Stubbs & Anor v R & C Commrs
A special commissioner decided that a husband was not entitled to transfer one half of his pension from a former employer to his wife so that she could take advantage of her personal allowance which was not fully utilised. Since the husband was the person both receiving and entitled to the pension, he was liable to income tax on the whole of it.
Facts
The first taxpayer had been employed as an engineer until he retired in 1992, aged 60. Under the terms and conditions of his employment, he was a member of his employer's pension scheme, an exempt approved scheme for the purposes of the Income and Corporation Taxes Act 1988. The taxpayer's membership of the scheme entitled him to a personal pension for life on retirement, and his wife to a lesser widow's pension for life should he predecease her. From 1992 until 2005, the taxpayer's pension was paid to him and the payer deducted and accounted for tax on it on the basis that it was his personal income, applying coding produced by the Revenue. Under s. 582 of the Income Tax (Earnings and Pensions) Act 2003, as ‘the person receiving or entitled to the pension’, he was liable to tax on it.
In his tax return for the year ended 5 April 2005, the taxpayer disclosed the pension income he received under the scheme and that he was married. The basicinformation he returned as to his pension income mirrored that included in all his returns from 1992 onwards. But in respect of that year, he claimed that one half of the pension paid to him was not his but his wife's, he having transferred it to her. His wife (‘the second taxpayer’) in turn claimed in her return that the pension income her husband had transferred or assigned to her was her income and, as her state pension (her only other income) had not absorbed the whole of her personal allowance, she was entitled to a tax repayment equal to the tax she had allegedly overpaid. The taxpayers both made similar claims in their tax returns for the tax year ended in 2006. Rule 40 of the Scheme provided that ‘Save as permitted by the Pensions Act [1995], benefits payable under the Rules and the entitlement or right thereto cannot be assigned, committed, surrendered or charged and no lien or setoff may be exercised in respect of them’. Following the enactment of the Welfare Reform and Pensions Act 1999, the rules of the Scheme were amended to permit the assignment of part or all of a retirement pension or rights to a pension under the scheme to an ex-spouse to the extent necessary to comply with a pension sharing order, agreement or similar provision. As the taxpayers remained married, the amendments to the scheme made by the 1999 Act did not apply to them.

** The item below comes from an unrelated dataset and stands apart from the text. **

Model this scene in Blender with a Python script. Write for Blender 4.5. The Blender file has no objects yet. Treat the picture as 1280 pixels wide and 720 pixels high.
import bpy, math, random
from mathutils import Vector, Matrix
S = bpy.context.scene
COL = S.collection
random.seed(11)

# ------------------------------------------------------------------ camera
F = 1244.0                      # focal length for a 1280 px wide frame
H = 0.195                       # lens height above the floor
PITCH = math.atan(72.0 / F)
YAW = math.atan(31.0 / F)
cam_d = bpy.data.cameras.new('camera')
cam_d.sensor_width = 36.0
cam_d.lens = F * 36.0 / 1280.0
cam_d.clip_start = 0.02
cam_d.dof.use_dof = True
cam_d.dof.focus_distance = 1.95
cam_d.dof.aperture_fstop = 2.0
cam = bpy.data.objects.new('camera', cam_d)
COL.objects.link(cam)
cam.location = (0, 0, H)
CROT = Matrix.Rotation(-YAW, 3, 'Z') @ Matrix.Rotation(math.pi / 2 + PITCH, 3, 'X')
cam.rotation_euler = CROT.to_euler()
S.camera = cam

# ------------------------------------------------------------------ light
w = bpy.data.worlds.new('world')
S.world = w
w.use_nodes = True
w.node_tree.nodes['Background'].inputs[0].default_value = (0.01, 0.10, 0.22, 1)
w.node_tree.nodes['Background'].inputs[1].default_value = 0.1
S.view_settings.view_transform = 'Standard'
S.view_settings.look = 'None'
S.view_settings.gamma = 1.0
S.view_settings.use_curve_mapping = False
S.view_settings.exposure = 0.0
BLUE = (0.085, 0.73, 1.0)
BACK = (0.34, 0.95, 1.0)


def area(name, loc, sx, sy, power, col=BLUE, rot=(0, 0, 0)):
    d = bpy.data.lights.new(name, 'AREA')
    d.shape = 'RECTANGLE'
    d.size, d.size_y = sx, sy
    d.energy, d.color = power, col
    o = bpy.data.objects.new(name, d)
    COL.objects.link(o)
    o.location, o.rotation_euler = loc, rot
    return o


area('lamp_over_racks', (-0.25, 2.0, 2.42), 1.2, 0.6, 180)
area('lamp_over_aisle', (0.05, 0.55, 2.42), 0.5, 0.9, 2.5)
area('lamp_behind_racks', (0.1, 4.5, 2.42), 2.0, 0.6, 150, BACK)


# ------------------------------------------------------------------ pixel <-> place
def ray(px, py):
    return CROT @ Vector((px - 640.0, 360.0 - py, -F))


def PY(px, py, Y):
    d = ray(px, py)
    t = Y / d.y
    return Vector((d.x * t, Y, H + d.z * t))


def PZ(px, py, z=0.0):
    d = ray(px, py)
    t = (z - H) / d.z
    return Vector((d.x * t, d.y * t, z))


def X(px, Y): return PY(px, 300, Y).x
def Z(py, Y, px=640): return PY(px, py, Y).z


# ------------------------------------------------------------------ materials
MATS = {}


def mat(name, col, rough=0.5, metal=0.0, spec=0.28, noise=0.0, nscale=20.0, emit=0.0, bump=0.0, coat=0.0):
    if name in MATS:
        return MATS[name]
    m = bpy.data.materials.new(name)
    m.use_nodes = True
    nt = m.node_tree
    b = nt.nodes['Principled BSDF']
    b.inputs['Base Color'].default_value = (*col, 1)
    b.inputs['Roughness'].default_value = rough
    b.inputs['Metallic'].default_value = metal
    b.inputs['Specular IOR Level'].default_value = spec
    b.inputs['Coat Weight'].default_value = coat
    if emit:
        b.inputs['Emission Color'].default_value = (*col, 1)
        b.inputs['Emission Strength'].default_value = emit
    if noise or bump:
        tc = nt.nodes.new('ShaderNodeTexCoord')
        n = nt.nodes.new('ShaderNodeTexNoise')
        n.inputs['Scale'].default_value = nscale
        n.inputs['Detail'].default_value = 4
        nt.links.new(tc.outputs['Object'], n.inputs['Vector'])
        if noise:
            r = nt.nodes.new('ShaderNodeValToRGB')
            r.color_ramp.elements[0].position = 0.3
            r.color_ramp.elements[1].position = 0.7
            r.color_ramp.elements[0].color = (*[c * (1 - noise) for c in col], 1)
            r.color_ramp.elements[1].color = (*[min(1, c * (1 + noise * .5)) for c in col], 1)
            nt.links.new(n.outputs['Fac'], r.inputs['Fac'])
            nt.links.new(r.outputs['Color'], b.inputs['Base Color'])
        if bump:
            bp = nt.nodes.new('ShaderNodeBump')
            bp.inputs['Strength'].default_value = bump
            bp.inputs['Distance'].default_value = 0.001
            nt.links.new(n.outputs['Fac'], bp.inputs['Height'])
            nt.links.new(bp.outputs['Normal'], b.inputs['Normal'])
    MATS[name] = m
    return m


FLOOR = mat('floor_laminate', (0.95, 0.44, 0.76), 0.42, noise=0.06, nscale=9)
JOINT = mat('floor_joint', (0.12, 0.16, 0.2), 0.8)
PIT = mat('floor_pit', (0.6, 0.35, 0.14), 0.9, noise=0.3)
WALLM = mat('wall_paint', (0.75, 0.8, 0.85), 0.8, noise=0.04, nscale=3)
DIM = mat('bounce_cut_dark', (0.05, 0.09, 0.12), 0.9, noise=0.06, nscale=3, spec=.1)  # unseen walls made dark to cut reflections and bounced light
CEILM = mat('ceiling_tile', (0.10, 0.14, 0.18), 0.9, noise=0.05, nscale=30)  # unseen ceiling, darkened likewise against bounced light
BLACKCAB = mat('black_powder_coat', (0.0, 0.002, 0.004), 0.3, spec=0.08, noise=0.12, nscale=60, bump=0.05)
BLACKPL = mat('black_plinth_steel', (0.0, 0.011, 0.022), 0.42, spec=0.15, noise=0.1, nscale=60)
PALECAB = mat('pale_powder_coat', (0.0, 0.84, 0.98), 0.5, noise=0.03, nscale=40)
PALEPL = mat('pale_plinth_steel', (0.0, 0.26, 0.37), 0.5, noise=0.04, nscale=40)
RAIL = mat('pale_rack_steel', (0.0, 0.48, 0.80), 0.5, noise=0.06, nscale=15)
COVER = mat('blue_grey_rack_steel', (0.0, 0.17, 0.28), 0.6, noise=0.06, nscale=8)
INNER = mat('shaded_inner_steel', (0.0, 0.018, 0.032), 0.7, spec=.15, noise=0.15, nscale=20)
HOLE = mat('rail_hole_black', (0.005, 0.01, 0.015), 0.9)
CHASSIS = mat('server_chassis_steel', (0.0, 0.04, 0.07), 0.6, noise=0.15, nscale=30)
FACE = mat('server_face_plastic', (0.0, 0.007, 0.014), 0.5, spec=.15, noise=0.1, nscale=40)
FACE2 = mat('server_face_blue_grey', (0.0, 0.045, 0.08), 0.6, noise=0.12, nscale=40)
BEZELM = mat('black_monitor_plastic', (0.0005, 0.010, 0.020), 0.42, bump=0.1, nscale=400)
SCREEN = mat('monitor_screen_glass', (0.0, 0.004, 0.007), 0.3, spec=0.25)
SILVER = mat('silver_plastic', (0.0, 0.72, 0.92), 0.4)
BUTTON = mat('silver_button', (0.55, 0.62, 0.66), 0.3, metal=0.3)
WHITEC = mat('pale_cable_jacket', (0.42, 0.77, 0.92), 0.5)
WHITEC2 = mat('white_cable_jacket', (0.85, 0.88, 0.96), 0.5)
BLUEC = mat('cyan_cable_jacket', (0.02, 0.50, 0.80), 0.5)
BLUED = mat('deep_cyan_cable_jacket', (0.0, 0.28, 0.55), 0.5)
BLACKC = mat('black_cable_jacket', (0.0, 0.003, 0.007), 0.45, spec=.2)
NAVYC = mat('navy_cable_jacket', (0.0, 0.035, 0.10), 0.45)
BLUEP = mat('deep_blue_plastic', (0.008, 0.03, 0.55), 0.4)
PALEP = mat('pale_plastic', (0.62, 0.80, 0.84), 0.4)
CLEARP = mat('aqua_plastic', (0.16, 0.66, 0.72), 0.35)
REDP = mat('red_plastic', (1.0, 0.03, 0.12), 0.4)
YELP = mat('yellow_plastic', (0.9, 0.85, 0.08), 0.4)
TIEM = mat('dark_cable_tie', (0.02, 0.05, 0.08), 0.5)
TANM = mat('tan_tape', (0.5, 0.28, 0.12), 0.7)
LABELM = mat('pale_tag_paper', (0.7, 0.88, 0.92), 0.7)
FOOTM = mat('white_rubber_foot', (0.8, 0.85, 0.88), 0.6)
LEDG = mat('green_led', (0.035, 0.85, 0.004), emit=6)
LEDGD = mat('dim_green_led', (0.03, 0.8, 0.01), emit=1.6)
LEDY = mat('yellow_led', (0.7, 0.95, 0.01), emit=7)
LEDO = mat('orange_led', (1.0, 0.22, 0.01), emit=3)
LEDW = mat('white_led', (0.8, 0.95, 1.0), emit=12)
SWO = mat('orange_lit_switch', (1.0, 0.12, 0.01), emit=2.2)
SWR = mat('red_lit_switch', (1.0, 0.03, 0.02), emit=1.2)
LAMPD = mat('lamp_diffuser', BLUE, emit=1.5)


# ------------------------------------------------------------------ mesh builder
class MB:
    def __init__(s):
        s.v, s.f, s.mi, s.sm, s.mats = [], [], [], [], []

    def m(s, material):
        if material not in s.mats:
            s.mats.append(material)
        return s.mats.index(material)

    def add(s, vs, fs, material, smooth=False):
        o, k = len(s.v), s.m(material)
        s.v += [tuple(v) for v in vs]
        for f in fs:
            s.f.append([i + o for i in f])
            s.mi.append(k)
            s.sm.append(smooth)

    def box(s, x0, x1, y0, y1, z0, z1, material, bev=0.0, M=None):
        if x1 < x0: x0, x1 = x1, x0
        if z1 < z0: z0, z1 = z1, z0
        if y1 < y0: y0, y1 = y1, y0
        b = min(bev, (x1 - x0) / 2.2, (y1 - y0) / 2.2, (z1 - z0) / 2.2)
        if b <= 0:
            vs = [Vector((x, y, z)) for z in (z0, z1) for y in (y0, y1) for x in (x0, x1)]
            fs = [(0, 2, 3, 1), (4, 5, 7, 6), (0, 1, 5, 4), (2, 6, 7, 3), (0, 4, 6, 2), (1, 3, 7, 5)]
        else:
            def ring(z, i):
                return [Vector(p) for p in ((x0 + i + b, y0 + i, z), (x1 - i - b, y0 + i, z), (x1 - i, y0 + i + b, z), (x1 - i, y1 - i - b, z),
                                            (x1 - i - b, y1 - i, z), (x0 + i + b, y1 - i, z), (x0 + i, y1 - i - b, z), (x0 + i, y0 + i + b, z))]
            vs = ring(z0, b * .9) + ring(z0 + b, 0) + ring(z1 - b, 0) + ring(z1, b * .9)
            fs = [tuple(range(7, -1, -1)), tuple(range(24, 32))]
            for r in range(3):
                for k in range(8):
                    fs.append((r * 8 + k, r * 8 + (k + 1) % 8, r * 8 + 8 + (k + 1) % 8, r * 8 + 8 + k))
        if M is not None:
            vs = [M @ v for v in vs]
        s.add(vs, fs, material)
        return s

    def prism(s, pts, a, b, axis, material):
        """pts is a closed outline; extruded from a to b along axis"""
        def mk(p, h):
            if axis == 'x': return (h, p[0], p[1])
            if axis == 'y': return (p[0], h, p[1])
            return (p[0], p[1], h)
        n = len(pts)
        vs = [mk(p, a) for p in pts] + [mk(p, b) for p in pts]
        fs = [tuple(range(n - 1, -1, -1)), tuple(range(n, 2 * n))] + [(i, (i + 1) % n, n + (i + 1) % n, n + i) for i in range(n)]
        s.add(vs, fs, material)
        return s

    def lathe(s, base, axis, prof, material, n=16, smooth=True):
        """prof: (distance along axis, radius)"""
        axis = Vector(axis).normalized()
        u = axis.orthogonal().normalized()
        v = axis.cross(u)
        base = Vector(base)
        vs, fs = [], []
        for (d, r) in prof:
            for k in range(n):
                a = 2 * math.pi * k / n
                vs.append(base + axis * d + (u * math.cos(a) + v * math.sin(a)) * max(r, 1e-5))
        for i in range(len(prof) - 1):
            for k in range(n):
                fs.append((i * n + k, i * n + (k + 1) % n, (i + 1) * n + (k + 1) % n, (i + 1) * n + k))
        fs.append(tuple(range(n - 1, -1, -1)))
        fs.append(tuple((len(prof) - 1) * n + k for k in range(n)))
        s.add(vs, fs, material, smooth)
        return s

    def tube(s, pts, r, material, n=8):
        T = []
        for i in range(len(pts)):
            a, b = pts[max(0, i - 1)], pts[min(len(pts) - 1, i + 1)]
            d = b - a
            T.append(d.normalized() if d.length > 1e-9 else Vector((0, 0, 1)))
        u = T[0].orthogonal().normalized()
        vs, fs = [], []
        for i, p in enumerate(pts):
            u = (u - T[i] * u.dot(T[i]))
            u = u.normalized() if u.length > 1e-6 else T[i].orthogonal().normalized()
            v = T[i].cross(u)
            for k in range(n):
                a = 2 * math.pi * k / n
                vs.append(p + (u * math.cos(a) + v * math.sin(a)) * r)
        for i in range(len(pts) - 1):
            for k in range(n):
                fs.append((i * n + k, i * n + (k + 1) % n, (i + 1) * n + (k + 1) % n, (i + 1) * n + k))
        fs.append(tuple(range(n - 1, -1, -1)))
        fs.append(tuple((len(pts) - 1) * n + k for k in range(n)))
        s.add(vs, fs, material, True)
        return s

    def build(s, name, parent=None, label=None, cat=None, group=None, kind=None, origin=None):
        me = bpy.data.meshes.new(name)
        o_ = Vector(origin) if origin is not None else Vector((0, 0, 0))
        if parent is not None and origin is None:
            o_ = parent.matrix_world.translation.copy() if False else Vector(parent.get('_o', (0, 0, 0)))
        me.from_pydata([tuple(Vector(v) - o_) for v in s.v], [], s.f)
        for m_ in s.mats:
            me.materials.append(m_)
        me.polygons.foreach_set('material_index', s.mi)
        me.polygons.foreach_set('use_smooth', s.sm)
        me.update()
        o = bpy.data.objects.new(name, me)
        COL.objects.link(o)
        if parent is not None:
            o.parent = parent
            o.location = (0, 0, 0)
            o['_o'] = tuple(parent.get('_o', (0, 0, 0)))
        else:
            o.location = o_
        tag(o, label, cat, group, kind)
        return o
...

The Revenue did not accept that any transfer of income had taken place, amended the self-assessment returns of the taxpayers and issued closure notices. The taxpayers appealed.
Issue
Whether the first taxpayer was entitled to transfer one half of his pension from his former employer to his wife for income tax purposes, thereby enabling her to take advantage of her personal allowance which was not fully utilised.
Decision
The special commissioner (David Demack) (dismissing the appeal) said that the appeal was concerned with the taxation of income consisting of pension payments, and clearly fell within the jurisdiction of the special commissioners. The taxpayers having served the necessary notices of appeal, and not having withdrawn them, the special commissioners had jurisdiction to deal with the appeals. Since the taxpayers had indicated that from choice they would not be attending the hearing of their appeals, the commissioner heard the appeals in their absence.

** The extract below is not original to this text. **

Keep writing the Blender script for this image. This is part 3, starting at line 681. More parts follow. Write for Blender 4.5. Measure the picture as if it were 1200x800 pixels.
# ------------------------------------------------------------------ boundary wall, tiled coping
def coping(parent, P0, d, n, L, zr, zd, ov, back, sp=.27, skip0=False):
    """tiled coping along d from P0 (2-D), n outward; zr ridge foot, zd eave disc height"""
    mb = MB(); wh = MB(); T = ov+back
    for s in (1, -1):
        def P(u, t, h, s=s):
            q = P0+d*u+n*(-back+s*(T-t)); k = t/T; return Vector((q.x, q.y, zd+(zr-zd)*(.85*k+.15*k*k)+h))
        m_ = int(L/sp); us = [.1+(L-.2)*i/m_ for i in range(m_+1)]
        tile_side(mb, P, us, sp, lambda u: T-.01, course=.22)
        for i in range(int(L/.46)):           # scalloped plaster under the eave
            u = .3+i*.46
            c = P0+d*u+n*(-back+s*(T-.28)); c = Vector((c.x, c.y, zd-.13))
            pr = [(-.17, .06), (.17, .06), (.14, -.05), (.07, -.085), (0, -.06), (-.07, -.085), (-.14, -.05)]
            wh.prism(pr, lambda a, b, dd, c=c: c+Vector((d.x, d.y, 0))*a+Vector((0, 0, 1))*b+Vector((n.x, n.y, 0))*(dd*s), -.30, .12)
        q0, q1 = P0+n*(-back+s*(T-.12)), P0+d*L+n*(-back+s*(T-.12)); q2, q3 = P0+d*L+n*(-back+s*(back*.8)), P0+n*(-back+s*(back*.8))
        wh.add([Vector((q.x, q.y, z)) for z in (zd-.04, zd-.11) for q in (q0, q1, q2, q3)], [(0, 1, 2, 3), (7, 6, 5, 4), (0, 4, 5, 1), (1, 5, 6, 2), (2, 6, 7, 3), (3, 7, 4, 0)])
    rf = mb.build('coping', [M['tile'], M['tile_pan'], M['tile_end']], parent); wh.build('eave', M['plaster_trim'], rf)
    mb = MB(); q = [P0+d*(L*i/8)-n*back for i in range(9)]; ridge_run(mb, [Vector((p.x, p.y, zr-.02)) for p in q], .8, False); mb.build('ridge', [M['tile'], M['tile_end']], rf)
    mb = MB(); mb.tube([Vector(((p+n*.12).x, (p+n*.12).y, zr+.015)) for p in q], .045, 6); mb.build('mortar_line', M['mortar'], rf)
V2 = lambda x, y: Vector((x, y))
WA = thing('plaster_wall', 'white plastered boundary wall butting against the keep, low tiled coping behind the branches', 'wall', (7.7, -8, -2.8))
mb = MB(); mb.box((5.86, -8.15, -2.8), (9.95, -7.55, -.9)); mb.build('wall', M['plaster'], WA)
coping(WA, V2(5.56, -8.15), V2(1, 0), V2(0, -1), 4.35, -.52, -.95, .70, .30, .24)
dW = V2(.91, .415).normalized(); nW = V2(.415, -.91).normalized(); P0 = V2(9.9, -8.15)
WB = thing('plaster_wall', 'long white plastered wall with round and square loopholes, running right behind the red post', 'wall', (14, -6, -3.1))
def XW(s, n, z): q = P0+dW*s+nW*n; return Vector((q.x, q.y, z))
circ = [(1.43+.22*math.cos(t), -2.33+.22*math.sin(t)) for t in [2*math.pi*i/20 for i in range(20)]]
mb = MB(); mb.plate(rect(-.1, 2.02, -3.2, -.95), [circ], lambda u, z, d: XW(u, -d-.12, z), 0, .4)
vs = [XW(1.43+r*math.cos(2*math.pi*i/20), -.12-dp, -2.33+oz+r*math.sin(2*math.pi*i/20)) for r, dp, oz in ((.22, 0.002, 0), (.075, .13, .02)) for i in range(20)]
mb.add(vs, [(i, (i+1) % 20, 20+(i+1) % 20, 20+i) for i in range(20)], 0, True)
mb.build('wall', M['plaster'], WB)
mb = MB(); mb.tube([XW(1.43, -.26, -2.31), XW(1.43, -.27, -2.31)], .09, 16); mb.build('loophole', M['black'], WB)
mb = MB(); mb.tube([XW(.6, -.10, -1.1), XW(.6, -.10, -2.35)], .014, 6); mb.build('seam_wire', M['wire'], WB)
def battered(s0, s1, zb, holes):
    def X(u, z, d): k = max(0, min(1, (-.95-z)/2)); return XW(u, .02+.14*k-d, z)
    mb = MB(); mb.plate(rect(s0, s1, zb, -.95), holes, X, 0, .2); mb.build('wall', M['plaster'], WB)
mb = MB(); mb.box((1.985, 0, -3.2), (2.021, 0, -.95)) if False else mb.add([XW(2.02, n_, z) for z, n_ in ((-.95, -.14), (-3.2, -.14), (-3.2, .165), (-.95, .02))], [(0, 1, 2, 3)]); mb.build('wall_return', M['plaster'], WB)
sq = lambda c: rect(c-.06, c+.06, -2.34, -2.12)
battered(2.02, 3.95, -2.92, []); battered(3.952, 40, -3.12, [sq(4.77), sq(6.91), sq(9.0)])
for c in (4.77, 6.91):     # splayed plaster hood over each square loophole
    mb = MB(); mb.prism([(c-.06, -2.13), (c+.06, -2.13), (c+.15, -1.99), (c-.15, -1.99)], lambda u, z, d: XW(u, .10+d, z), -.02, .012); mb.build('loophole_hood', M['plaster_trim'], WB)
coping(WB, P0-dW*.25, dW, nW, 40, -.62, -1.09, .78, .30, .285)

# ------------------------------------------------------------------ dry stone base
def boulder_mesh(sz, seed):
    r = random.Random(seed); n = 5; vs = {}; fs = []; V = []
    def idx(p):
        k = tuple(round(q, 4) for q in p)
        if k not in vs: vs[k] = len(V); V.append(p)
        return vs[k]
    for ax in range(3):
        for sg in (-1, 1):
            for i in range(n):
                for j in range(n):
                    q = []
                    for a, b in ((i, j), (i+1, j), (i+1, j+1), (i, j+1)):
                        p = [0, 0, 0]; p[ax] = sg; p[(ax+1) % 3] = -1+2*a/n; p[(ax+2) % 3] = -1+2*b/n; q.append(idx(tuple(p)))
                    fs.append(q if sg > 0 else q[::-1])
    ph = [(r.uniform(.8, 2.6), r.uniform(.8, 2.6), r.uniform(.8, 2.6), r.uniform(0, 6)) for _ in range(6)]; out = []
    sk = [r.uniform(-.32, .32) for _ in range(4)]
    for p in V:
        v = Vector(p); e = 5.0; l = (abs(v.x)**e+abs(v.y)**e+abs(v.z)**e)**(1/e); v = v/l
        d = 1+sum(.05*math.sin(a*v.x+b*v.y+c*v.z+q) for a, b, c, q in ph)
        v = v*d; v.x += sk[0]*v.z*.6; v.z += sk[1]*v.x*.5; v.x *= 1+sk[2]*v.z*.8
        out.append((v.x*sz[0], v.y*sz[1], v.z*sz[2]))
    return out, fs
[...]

The taxpayers claimed that since pensions due to divorced people might be ordered (albeit by court order) to be paid partly to one party and partly to the other, equality and fairness demanded that they be allowed to apportion the husband's pension between them as indicated in their 2005 and 2006 returns. However, tribunals were a statutory creation and had to apply the law as Parliament enacted it; fairness and equality were not matters they could take into consideration in arriving at their decisions. Applying ITEPA 2003, s. 582, the first taxpayer was the person both receiving and entitled to the pension he received, and he was liable to income tax on the whole of it. It followed that the amendments made by the Revenue to his self-assessment returns were correct, and his appeal had to be dismissed. It also followed that the second taxpayer wife was not entitled to the repayments which she claimed, that the amendments made to her self-assessment returns were correct, and her appeal was also dismissed.
(2007) Sp C 638.
Decision released 13 September 2007.